Hearing Jonathan narrate his life through the story he had learned from me could not help but remind me all that has happened in my life because I am Hannah’s child. It has been more than fifty years since I said to Brother Zimmerman I would do what God wanted me to do. That declaration has brought me to places I did not know existed, or could have even imagined might exist, when I made that fateful commitment at Pleasant Mound Methodist Church. Even more important I have been drawn into the lives of others who have enriched my life beyond my wildest expectations.
I was writing Hannah’s Child when I came to Renovatus. I was flooded with gratitude for the life I have been given as I listened to Jonathan. I am from the working classes. I had a mother and father who loved me and God enough to make it possible for me to leave their world. I went to college to be mentored by a man as if I were his son. I have been sustained by academic institutions without which the narrative of church life Jonathan finds so hopeful would not have been made articulate—at least by me. I have been surrounded by friends who have upheld me through hard and good times. I have been officially and unofficially a member of churches where I have, however hauntingly, learned to pray. I have been given good work to do. I have a son and a wife who love me.
I know quite well that many find stories like mine (and Jonathan’s) bizarre. Even worse, some under the influence of modern accounts of what makes us human may think that our lives can be explained.

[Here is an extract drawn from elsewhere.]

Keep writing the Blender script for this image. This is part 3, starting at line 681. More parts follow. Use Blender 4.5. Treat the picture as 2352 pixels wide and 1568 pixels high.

We come from classes that could not know enough to know being Christian makes no sense. Christianity makes no sense intellectually. What about science? Christianity makes no sense economically. You really are not to want “more?” It makes no sense socially. Christians do seem to come from the “not well connected.” Those shaped by such explanatory modes assume, given the story I have told, they can understand why some of us are Christian. We are Christians because given “where we came from” being a Christian worked out pretty well for us.